We, being the smug Yankees we are, for a long time saw them as third world peasants. Now we're pretty much confused and ambivalent.
That's progress, but we're about 20 years behind the learning curve.
It seems to me, the primary political belief driving conservative support for free trade, specifically with China - is that China, given enough of *our* money, will become a big Taiwan. A democracy, a great big 51st state.
That's ridiculous.
The CCP (Chinese Communist Party) is really not much different than 5,000 years of Chinese emperors and dynasties. Sure it's brutal, and you still have got to admire that lone protester who stared down the tank in front of the Beijing Hotel.
But China's not going to become a democracy. No matter how much money we send them.
It's not going to happen.
We need to deal with that fact.
The People's Republic of China, is a significant competitor.
They are entirely capable of outmanuvering us. Imagine the Soviet Union. Without the inefficiencies of the Russian bureaucracy.
China can eat our lunch.
Nobody is going to stop them from doing so, if we don't.
Since when did the right to prop-up a brutal foreign dictatorship make the bill of rights?
This is hogwash! Foreign trade is no less subject to regulation than is interstate trade under the US Constitution.
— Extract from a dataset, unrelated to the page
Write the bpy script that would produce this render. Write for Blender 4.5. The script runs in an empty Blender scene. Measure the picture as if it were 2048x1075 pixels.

BS somebody is playing you. Every banker and every trader knows what the basket of currencies are and at the moment Asian countries are meeting to consider adopting a single currency for the Asian Pacific countries, Japan, S. Korea, Taiwan, and Indonesia. the Yuan is most favored. I made some money on the Yuan when it was revalued. What they want is the Yuan pegged to the dollar at a higher rate. Both the dollar and Yuan are freely traded. You can buy as many as you want. Every countries decides what their currency is based on and is then approved by the world bank.
Also our freedom to buy any product. There is nothing in the constitution that includes Americans must buy american made items, or American must have a decent paying job. A lot of people here needs to learn econ 101...
Who's buying that Passat? The common worker?
Actually, there used to be plenty of money in it for US workers. It was called 'high-tech manufacturing'...
Plenty of American workers made a nice living working at assmebly plants for IBM and others back in the '80's. The reason those jobs are being shipped abroad is to avoid US wage standards.
Well, as my teamster friend says, the biggest problem with the labor unions is that they have been too sucessful. Their members move to the suburbs and send their children to college. Then they get confused about voting and call themselves independants.
"If goods can't cross borders armies will.
Frederic Bastiat"
What a pantload. Almost every war in history has begun between formerly peaceful trading partners. Protectionism rarely has anything to do it. Ideology fuels wars, not protectionism.